Today, Myanmar is one of the major suppliers of human hair for countries around the world. The niche trade fits comfortably within in Burmese religious traditions and provides income for thousands of people. 

Hair has gone from strength to strength as a trade in Myanmar fueled by global demand for wigs, weaves and extensions, as reported by CNN's Libby Hogan

"Myanmar hair is the softest, most sought-after hair in Asia," Aye Aye Thein, 55, who cuts hair as part of her routine in a stall at Insein Market north of Yangon, told the news source.

The majority of transactions range from MMK15,000 (US$11) to over MMK200,000 (US$150) in exchange for strands over 10 inches in length. This is of great value to Myanmar, where the minimum wage stands at 4,800 kyat (US$3.50) a day, as of March 2018. Hair that commands the highest bids usually comes from women with ankle-length hair, whose abundant strands can be separated into many bundles to be sold individually. 

It is understood that men do sometimes grow their hair for sale, although this is far less common, according to CNN. Although as far as traders are concerned, there is no gender discrimination when it comes to hair. 

Table via UN Comtrade.

In addition to its financial incentives, cutting or contributing one's hair is perceived as a noble act in Myanmar, especially female tresses, as reported in a 2016 Democratic Voice of Burma feature.

"Firstly, they want to contribute, to be a part of our charity work. And secondly, from the religious point of view, there are two types of donations – material donations and the donation of body parts," Sayadaw U Weiponla, a Buddhist abbot, told the news source. 

"By donating hair, the donor is cutting her attachment to the hair and while it won't bring her straight to nirvana, it can serve as a step forward to nirvana," he added, acknowledging the religious connotations to the act.

Apart from cultural and religious drivers, the industry is a lucrative one, with global figures for the trade exceeding US$88 million in 2016, according to data from UN Comtrade (United Nations International Trade Statistics Database). Myanmar ranks third worldwide in exporting the commodity, with the nation's business valued at just over US$5 million in 2016. 

Furthermore, according to data from MIT's visual database, OEC, the country is also a significant importer of hair. Standing second only to China, Myanmar's imports constituted 19% of the global share in 2016. Human hair imports that year were worth a staggering US$30 million and crucial to maintaining the country's manufacture of secondary goods such as wigs or extensions ready to be shipped abroad.

A visualization of human hair importers in 2016. Courtesy of MIT's OEC.

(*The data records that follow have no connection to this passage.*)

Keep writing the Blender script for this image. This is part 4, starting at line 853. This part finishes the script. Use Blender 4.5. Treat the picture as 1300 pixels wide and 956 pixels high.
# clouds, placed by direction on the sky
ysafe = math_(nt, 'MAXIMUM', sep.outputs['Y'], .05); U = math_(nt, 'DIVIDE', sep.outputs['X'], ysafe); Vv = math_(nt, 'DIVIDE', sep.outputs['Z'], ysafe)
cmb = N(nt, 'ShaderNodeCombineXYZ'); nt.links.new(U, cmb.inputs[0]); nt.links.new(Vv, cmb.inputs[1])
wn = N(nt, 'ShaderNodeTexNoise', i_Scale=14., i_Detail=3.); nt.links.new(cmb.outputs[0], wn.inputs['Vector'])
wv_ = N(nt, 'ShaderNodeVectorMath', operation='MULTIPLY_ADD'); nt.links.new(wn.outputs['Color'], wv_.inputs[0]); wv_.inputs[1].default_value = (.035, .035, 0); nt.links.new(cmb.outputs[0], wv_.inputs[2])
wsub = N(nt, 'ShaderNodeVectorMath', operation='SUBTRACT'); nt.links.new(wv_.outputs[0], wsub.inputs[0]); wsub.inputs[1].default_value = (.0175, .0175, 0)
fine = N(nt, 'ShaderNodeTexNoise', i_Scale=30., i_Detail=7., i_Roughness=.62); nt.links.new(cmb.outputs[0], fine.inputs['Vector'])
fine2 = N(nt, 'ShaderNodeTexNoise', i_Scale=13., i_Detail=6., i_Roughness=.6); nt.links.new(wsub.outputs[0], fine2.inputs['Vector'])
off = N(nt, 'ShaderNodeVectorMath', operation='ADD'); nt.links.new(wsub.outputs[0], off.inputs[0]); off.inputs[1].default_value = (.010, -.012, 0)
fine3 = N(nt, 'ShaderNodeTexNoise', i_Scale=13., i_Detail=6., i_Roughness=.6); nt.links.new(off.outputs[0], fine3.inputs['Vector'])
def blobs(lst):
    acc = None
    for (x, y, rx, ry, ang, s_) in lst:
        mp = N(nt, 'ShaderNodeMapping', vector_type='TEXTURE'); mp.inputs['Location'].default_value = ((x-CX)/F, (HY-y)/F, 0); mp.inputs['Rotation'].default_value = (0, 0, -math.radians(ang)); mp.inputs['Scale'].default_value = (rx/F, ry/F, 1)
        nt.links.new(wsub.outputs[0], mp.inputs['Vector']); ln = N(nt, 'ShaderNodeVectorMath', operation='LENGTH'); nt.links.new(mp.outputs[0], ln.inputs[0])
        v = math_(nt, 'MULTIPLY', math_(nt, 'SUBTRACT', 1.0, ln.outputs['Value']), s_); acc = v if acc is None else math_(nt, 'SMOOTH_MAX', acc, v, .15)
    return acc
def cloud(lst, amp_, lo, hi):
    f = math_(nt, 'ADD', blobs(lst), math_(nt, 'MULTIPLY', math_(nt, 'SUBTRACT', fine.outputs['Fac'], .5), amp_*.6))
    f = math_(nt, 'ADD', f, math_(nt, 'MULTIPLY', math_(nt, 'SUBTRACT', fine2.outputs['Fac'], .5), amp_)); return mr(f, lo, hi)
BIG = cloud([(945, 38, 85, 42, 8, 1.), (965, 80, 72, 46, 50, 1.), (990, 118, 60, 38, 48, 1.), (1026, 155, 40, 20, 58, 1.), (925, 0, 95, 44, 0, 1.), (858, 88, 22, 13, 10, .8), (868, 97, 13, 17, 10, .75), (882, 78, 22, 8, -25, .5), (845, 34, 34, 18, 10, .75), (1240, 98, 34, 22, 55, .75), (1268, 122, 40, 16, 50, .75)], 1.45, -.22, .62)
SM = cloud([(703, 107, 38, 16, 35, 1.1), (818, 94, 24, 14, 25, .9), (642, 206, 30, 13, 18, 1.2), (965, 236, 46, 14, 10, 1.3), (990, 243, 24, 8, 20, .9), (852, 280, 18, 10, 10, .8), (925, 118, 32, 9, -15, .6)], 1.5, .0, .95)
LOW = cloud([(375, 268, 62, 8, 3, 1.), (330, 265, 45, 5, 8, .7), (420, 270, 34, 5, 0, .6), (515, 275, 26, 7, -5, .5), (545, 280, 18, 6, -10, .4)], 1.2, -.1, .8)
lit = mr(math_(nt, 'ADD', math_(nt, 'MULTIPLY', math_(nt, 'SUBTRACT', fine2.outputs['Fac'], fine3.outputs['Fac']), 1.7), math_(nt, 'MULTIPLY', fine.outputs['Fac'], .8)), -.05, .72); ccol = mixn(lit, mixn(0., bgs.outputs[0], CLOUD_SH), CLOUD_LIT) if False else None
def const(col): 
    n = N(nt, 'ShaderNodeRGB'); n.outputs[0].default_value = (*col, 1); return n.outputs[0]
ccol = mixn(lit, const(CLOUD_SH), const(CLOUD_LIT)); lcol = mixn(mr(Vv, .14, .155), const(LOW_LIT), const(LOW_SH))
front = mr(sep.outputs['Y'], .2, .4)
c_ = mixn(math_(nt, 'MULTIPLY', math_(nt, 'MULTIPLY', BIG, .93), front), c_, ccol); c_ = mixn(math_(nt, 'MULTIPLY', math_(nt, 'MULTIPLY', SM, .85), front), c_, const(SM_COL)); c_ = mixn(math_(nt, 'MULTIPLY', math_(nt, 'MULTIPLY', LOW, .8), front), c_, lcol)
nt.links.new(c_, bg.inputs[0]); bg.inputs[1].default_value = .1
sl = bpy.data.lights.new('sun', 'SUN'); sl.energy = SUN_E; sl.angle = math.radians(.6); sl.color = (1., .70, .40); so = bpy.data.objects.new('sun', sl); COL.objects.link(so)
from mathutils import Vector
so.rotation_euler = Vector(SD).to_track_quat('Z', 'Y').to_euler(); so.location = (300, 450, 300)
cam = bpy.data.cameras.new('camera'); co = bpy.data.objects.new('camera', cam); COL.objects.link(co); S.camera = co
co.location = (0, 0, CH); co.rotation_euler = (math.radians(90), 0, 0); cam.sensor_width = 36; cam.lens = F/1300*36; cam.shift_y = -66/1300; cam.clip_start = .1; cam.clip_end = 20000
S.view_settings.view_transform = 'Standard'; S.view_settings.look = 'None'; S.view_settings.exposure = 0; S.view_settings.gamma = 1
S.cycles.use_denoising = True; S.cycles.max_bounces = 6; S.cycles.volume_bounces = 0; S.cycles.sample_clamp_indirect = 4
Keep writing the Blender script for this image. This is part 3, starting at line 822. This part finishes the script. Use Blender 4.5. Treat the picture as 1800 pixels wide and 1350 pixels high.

Hair has been one of our world's enduring commodities, dating back hundreds of years. The 1700s saw European women utilizing mouse fur to dress their eyebrows, as Julian Walker, a writer working at the British Library, learned. Or in France, where Thomas Adolphus Trollope, an English author, wrote from an account of a visit to Brittany in 1840: "We saw several girls sheared one after the other like sheep, and as many more standing ready for the shears, with their caps in hands, and their long hair combed out and hanging down to their waists."

Emma Tarlo, an anthropologist based at Goldsmith, a college of the University of London, and author of Entanglement: The Secret Lives of Hair, noted that the industry has always been dependent on religious donations and poor women in an article for the Smithsonian Magazine.

"When China's wealth increased, the trade pushed its way into Indonesia and today hair collectors are active in Cambodia, Vietnam, Laos, Mongolia and Myanmar," Tarlo wrote in recognition of recent shifts in the landscape of global human hair trade. "Like the market of the past, it still relies on a gap in wealth, opportunities or values between those willing to part with their hair and those who end up acquiring it."